Tuesday, December 1, 2009

The Laughter of God

Psalm 111:7-8 (NKJV)
7 The works of His hands are verity and justice; All His precepts are sure. 8 They stand fast forever and ever, And are done in truth and uprightness.

Last week we noted that the playfulness of children is something in which our Lord delights. He promised that one day the people of Jerusalem would once again observe boys and girls playing in the streets – and that this would be a good thing. And so we as the body of Christ need to learn from these members in our midst the importance of joy, the value of play, the blessing of laughter.

As we reflect on our need to do so, we should realize that the reason the joy and fun of children brings pleasure to God is that they reveal His own laughter in all His work. God never tires of causing the earth to spin like a top; never tires of flapping the wings of a bird; never tires of causing the grass to sprout from the earth; never tires of sucking water out of the earth through the roots of a tree and turning the nutrients into apples that people can eat. All these works of the Lord reveal His untiring joy and laughter, reveal His delight in all His work, His faithfulness and uprightness.

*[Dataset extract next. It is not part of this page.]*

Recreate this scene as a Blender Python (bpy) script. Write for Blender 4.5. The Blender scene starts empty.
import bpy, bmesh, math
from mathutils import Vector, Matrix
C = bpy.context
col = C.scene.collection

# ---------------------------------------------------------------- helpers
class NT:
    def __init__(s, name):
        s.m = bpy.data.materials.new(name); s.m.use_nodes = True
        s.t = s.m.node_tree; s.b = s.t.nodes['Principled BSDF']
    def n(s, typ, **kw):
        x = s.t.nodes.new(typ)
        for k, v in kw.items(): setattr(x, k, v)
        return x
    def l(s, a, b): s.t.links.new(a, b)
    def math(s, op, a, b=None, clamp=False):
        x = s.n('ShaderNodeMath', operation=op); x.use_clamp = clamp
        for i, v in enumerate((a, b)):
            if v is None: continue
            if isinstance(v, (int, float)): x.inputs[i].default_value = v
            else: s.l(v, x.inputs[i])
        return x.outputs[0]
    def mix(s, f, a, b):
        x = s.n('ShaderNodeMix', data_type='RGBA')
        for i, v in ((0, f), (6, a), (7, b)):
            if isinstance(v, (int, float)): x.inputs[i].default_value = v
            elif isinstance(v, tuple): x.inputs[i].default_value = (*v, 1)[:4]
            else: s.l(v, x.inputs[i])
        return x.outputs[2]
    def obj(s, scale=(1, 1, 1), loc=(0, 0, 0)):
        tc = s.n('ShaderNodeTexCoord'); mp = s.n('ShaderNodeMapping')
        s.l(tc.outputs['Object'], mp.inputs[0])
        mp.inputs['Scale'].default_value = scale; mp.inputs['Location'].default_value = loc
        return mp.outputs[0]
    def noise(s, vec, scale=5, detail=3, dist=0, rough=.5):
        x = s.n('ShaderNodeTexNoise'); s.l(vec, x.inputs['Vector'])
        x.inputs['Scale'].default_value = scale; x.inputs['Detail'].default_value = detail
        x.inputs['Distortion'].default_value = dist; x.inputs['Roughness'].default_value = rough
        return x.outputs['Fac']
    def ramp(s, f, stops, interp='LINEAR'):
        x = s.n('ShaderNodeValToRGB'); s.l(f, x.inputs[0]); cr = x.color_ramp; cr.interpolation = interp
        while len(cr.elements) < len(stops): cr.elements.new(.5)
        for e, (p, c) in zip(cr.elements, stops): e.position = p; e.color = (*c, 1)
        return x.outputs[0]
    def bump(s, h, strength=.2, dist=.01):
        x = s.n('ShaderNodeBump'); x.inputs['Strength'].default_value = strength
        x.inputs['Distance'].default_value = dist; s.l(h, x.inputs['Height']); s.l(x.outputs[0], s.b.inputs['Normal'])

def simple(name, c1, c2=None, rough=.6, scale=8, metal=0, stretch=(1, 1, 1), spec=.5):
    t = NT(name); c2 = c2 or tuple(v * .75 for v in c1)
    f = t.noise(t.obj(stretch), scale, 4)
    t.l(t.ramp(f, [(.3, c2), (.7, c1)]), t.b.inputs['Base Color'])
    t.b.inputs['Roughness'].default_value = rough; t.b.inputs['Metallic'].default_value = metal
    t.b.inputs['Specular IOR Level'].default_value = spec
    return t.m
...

Listen as Chesterton explains in his book Orthodoxy:

A man [typically]varies his movements because of some slight element of failure or fatigue. He gets into an omnibus because he is tired of walking; or he walks because he is tired of sitting still. But if his life and joy were so gigantic that he never tired of going to Islington, he might go to Islington as regularly as the Thames goes to Sheerness. The very speed and ecstacy of his life would have the stillness of death. The sun rises every morning. I do not rise every morning; but the variation is due not to my activity, but to my inaction. Now, to put the matter in a popular phrase, it might be true that the sun rises regularly because he never gets tired of rising. His routine might be due, not to a lifelessness, but to a rush of life. The thing I mean can be seen, for instance, in children, when they find some game or joke that they specially enjoy. A child kicks his legs rhythmically through excess, not absence, of life. Because children have abounding vitality, because they are in spirit fierce and free, therefore they want things repeated and unchanged. They always say, “Do it again”; and the grown-up person does it again until he is nearly dead. For grown-up people are not strong enough to exult in monotony. But perhaps God is strong enough to exult in monotony. It is possible that God says every morning, “Do it again” to the sun; and every evening, “Do it again” to the moon. It may not be automatic necessity that makes all daisies alike; it may be that God makes every daisy separately, but has never got tired of making them. it may be that He has the eternal appetite of infancy; for we have sinned and grown old, and our Father is younger than we.
And so reminded that we have sinned and grown old, that we have become bored and complacent with monotony, that we have complained rather than overflowed with thanksgiving, let us kneel and confess our sin.